_OBJECTIVE_
All the data below goes into the copy word for word, but the pictures don't.

_SUPPLIED DATA_
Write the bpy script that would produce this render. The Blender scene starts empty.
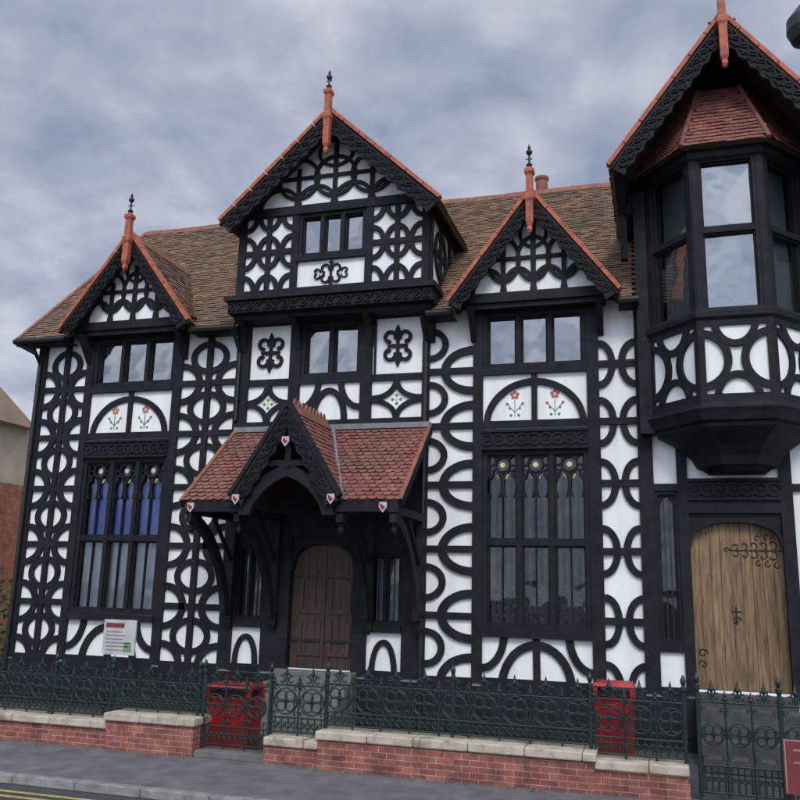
import bpy, math, random
from mathutils import Vector, Matrix, noise
random.seed(7)
scene=bpy.context.scene
scene.view_settings.view_transform='Standard'; scene.view_settings.look='None'
scene.view_settings.exposure=0; scene.view_settings.gamma=1
COL=bpy.context.collection
# ------------------------------------------------------------ materials
def nodes(m):
    m.use_nodes=True; nt=m.node_tree
    return nt, nt.nodes['Principled BSDF']
def mk(name,c1,c2=None,rough=.6,scale=6,stretch=(1,1,1),bump=.0,bscale=40,spec=.5,metal=0,c3=None,fac=(.35,.65),grime=0):
    m=bpy.data.materials.new(name); nt,b=nodes(m); L=nt.links.new
    b.inputs['Roughness'].default_value=rough; b.inputs['Metallic'].default_value=metal
    b.inputs['Specular IOR Level'].default_value=spec
    tc=nt.nodes.new('ShaderNodeTexCoord'); mp=nt.nodes.new('ShaderNodeMapping'); mp.inputs['Scale'].default_value=stretch
    L(tc.outputs['Object'],mp.inputs['Vector'])
    if c2 is None: c2=tuple(x*.75 for x in c1)
    n=nt.nodes.new('ShaderNodeTexNoise'); n.inputs['Scale'].default_value=scale; n.inputs['Detail'].default_value=7; n.inputs['Roughness'].default_value=.6
    L(mp.outputs[0],n.inputs['Vector'])
    r=nt.nodes.new('ShaderNodeValToRGB'); r.color_ramp.elements[0].position=fac[0]; r.color_ramp.elements[1].position=fac[1]
    r.color_ramp.elements[0].color=(*c2,1); r.color_ramp.elements[1].color=(*c1,1)
    if c3: e=r.color_ramp.elements.new((fac[0]+fac[1])/2); e.color=(*c3,1)
    L(n.outputs['Fac'],r.inputs[0]); col=r.outputs[0]
    if grime>0:   # large soft patches and vertical streaks
        n4=nt.nodes.new('ShaderNodeTexNoise'); n4.inputs['Scale'].default_value=1.1; n4.inputs['Detail'].default_value=5
        mp4=nt.nodes.new('ShaderNodeMapping'); mp4.inputs['Scale'].default_value=(3.2,3.2,.35); L(tc.outputs['Object'],mp4.inputs['Vector']); L(mp4.outputs[0],n4.inputs['Vector'])
        mr=nt.nodes.new('ShaderNodeMapRange'); mr.inputs['From Min'].default_value=.3; mr.inputs['From Max'].default_value=.62; mr.inputs['To Min'].default_value=1-grime; mr.inputs['To Max'].default_value=1
        L(n4.outputs['Fac'],mr.inputs[0]); vm=nt.nodes.new('ShaderNodeVectorMath'); vm.operation='SCALE'; L(col,vm.inputs[0]); L(mr.outputs[0],vm.inputs['Scale']); col=vm.outputs[0]
    L(col,b.inputs['Base Color'])
    if bump>0:
        n2=nt.nodes.new('ShaderNodeTexNoise'); n2.inputs['Scale'].default_value=bscale; n2.inputs['Detail'].default_value=6
        L(mp.outputs[0],n2.inputs['Vector'])
        bp=nt.nodes.new('ShaderNodeBump'); bp.inputs['Strength'].default_value=bump; bp.inputs['Distance'].default_value=.02
        L(n2.outputs['Fac'],bp.inputs['Height']); L(bp.outputs[0],b.inputs['Normal'])
    return m
def brickmat(name,c1,c2,mortar,bw=.215,rh=.075):
    m=bpy.data.materials.new(name); nt,b=nodes(m); L=nt.links.new
    b.inputs['Roughness'].default_value=.85
    tc=nt.nodes.new('ShaderNodeTexCoord'); s=nt.nodes.new('ShaderNodeSeparateXYZ'); L(tc.outputs['Object'],s.inputs[0])
    a=nt.nodes.new('ShaderNodeMath'); a.operation='ADD'; L(s.outputs[0],a.inputs[0]); L(s.outputs[1],a.inputs[1])
    c=nt.nodes.new('ShaderNodeCombineXYZ'); L(a.outputs[0],c.inputs[0]); L(s.outputs[2],c.inputs[1])
    k=nt.nodes.new('ShaderNodeTexBrick'); k.inputs['Scale'].default_value=1; k.inputs['Brick Width'].default_value=bw+.01; k.inputs['Row Height'].default_value=rh
    k.inputs['Mortar Size'].default_value=.006; k.inputs['Mortar Smooth'].default_value=.4; k.inputs['Bias'].default_value=.1
    k.inputs['Color1'].default_value=(*c1,1); k.inputs['Color2'].default_value=(*c2,1); k.inputs['Mortar'].default_value=(*mortar,1)
    L(c.outputs[0],k.inputs['Vector'])
    n=nt.nodes.new('ShaderNodeTexNoise'); n.inputs['Scale'].default_value=4; n.inputs['Detail'].default_value=9; n.inputs['Roughness'].default_value=.65; L(tc.outputs['Object'],n.inputs['Vector'])
    mr=nt.nodes.new('ShaderNodeMapRange'); mr.inputs['From Min'].default_value=.3; mr.inputs['From Max'].default_value=.7; mr.inputs['To Min'].default_value=.4; mr.inputs['To Max'].default_value=1.35
    L(n.outputs['Fac'],mr.inputs[0])
    mx=nt.nodes.new('ShaderNodeVectorMath'); mx.operation='SCALE'; L(k.outputs['Color'],mx.inputs[0]); L(mr.outputs[0],mx.inputs['Scale'])
    L(mx.outputs[0],b.inputs['Base Color'])
    bp=nt.nodes.new('ShaderNodeBump'); bp.inputs['Strength'].default_value=.6; bp.inputs['Distance'].default_value=.008; bp.invert=True
    L(k.outputs['Fac'],bp.inputs['Height']); L(bp.outputs[0],b.inputs['Normal'])
    return m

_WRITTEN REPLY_
Write the bpy script that would produce this render. The Blender scene starts empty.
import bpy, math, random
from mathutils import Vector, Matrix, noise
random.seed(7)
scene=bpy.context.scene
scene.view_settings.view_transform='Standard'; scene.view_settings.look='None'
scene.view_settings.exposure=0; scene.view_settings.gamma=1
COL=bpy.context.collection
# ------------------------------------------------------------ materials
def nodes(m):
    m.use_nodes=True; nt=m.node_tree
    return nt, nt.nodes['Principled BSDF']
def mk(name,c1,c2=None,rough=.6,scale=6,stretch=(1,1,1),bump=.0,bscale=40,spec=.5,metal=0,c3=None,fac=(.35,.65),grime=0):
    m=bpy.data.materials.new(name); nt,b=nodes(m); L=nt.links.new
    b.inputs['Roughness'].default_value=rough; b.inputs['Metallic'].default_value=metal
    b.inputs['Specular IOR Level'].default_value=spec
    tc=nt.nodes.new('ShaderNodeTexCoord'); mp=nt.nodes.new('ShaderNodeMapping'); mp.inputs['Scale'].default_value=stretch
    L(tc.outputs['Object'],mp.inputs['Vector'])
    if c2 is None: c2=tuple(x*.75 for x in c1)
    n=nt.nodes.new('ShaderNodeTexNoise'); n.inputs['Scale'].default_value=scale; n.inputs['Detail'].default_value=7; n.inputs['Roughness'].default_value=.6
    L(mp.outputs[0],n.inputs['Vector'])
    r=nt.nodes.new('ShaderNodeValToRGB'); r.color_ramp.elements[0].position=fac[0]; r.color_ramp.elements[1].position=fac[1]
    r.color_ramp.elements[0].color=(*c2,1); r.color_ramp.elements[1].color=(*c1,1)
    if c3: e=r.color_ramp.elements.new((fac[0]+fac[1])/2); e.color=(*c3,1)
    L(n.outputs['Fac'],r.inputs[0]); col=r.outputs[0]
    if grime>0:   # large soft patches and vertical streaks
        n4=nt.nodes.new('ShaderNodeTexNoise'); n4.inputs['Scale'].default_value=1.1; n4.inputs['Detail'].default_value=5
        mp4=nt.nodes.new('ShaderNodeMapping'); mp4.inputs['Scale'].default_value=(3.2,3.2,.35); L(tc.outputs['Object'],mp4.inputs['Vector']); L(mp4.outputs[0],n4.inputs['Vector'])
        mr=nt.nodes.new('ShaderNodeMapRange'); mr.inputs['From Min'].default_value=.3; mr.inputs['From Max'].default_value=.62; mr.inputs['To Min'].default_value=1-grime; mr.inputs['To Max'].default_value=1
        L(n4.outputs['Fac'],mr.inputs[0]); vm=nt.nodes.new('ShaderNodeVectorMath'); vm.operation='SCALE'; L(col,vm.inputs[0]); L(mr.outputs[0],vm.inputs['Scale']); col=vm.outputs[0]
    L(col,b.inputs['Base Color'])
    if bump>0:
        n2=nt.nodes.new('ShaderNodeTexNoise'); n2.inputs['Scale'].default_value=bscale; n2.inputs['Detail'].default_value=6
        L(mp.outputs[0],n2.inputs['Vector'])
        bp=nt.nodes.new('ShaderNodeBump'); bp.inputs['Strength'].default_value=bump; bp.inputs['Distance'].default_value=.02
        L(n2.outputs['Fac'],bp.inputs['Height']); L(bp.outputs[0],b.inputs['Normal'])
    return m
def brickmat(name,c1,c2,mortar,bw=.215,rh=.075):
    m=bpy.data.materials.new(name); nt,b=nodes(m); L=nt.links.new
    b.inputs['Roughness'].default_value=.85
    tc=nt.nodes.new('ShaderNodeTexCoord'); s=nt.nodes.new('ShaderNodeSeparateXYZ'); L(tc.outputs['Object'],s.inputs[0])
    a=nt.nodes.new('ShaderNodeMath'); a.operation='ADD'; L(s.outputs[0],a.inputs[0]); L(s.outputs[1],a.inputs[1])
    c=nt.nodes.new('ShaderNodeCombineXYZ'); L(a.outputs[0],c.inputs[0]); L(s.outputs[2],c.inputs[1])
    k=nt.nodes.new('ShaderNodeTexBrick'); k.inputs['Scale'].default_value=1; k.inputs['Brick Width'].default_value=bw+.01; k.inputs['Row Height'].default_value=rh
    k.inputs['Mortar Size'].default_value=.006; k.inputs['Mortar Smooth'].default_value=.4; k.inputs['Bias'].default_value=.1
    k.inputs['Color1'].default_value=(*c1,1); k.inputs['Color2'].default_value=(*c2,1); k.inputs['Mortar'].default_value=(*mortar,1)
    L(c.outputs[0],k.inputs['Vector'])
    n=nt.nodes.new('ShaderNodeTexNoise'); n.inputs['Scale'].default_value=4; n.inputs['Detail'].default_value=9; n.inputs['Roughness'].default_value=.65; L(tc.outputs['Object'],n.inputs['Vector'])
    mr=nt.nodes.new('ShaderNodeMapRange'); mr.inputs['From Min'].default_value=.3; mr.inputs['From Max'].default_value=.7; mr.inputs['To Min'].default_value=.4; mr.inputs['To Max'].default_value=1.35
    L(n.outputs['Fac'],mr.inputs[0])
    mx=nt.nodes.new('ShaderNodeVectorMath'); mx.operation='SCALE'; L(k.outputs['Color'],mx.inputs[0]); L(mr.outputs[0],mx.inputs['Scale'])
    L(mx.outputs[0],b.inputs['Base Color'])
    bp=nt.nodes.new('ShaderNodeBump'); bp.inputs['Strength'].default_value=.6; bp.inputs['Distance'].default_value=.008; bp.invert=True
    L(k.outputs['Fac'],bp.inputs['Height']); L(bp.outputs[0],b.inputs['Normal'])
    return m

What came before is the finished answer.